Tuesday, August 1, 2017

Meet The Cross Orbweaver

I was happy to see this little Cross Orbweaver out near the garden, because orbweavers (also known as garden spiders) are great little helpers as far as taking care of plant pests.

I'd assumed this spider was a garden spider because of its striped legs, but it's much smaller than the one I'd seen in years past. It seems that instead of the one big garden spider, this year there are a bunch of these little guys.

If you're wondering where the "cross" part of its name comes from, check out the white pattern on the top of the spider's back.

Isn't that amazing? It's like someone painted that cross on the spider. Here's a far away shot, to show its size (relative to a web anyway).

And here's a side view. The spider doesn't have a funky looking head. I think that dark blob near its head is the spider's dinner being wrapped up.

For those who'd like to read a little more about Cross Orbweavers:

Identifying a Cross Orbweaver

I'm seeing these spiders all over! I'd photographed this web a few days ago, not knowing what kind of spider it belonged to. But today I saw another Cross Orbweaver on it.

I was watering some plants and accidentally got the web with the hose. I learned that spiderwebs are even stronger than I realized, and that they dry super quickly. I actually had to sprinkle it with water again, because it dried in the time I went inside to grab my camera.

Now, this web belongs to a different type of spider. This is a sheet web, which you might remember seeing in a previous blog post. When I shared a pic of a sheet web before, it was in a tree. This web is much denser than the one above.

I didn't see a spider around the grass when I took these photos. But looking online, I learned that these are the work of Sheet-Web Weavers. According to what I've read, it would be really uncommon for me to see one of these spiders. They're small spiders, and usually hiding between layers of webbing!

It's funny, maybe a week ago, when the bugs started becoming a bigger and bigger problem on the vegetables, I thought "I wish I had a whole troop of spiders to come in and help with this". Looks like my wish came true. I really am seeing less garden pests around!

I'm going to end with an awesome video I ran across. Here you can watch a spider create its web in fast motion, and listen to some rockin' music in the process:

And for those who receive my blog posts in email form, here's a link to it:

Spiderweb time lapse

Isn't nature amazing? That a little critter like this could make something so intricate.

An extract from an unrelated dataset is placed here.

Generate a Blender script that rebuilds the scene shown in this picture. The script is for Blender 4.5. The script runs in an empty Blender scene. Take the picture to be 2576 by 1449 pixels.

Not that spiders work as fast as in the video, but I'm still amazed at how fast they work. I put a garden flag out yesterday and was surprised to find a massive web on it by the end of the day! And on that web was another orbweaver. :)


  1. Orbweavers are common here in England and come in all sizes. I've got a few in the backyard and they like to set up house in the shrubs.

    1. Alison ~ I've noticed that we have a lot of bugs in common. When I'm reading about various bugs I've found, I usually see that they're also in England. I suppose that's because we have a similar enough climate.

      I'm starting to think these spiders like setting up home everywhere! That first, big one that was around before liked being near the shrubs too. This year, they've built webs on windows, plants, a flag pole, and a bird house!

  2. I'd never seen an orb weaver of any sort until a couple years ago, I found one of the "pumpkin" variety while taking down a Halloween prop, of all things! it was huge & bright orange so it was named appropriately.

    1. Lisa ~ Oh yeah! It's easy to tell how those pumpkin spiders got their name. One of those actually walked in my front door last autumn! Or maybe I should say sauntered. They have that kind of sassy little walk. That's so perfect for you to find a pumpkin orb weaver on a Halloween prop! Which prop was it?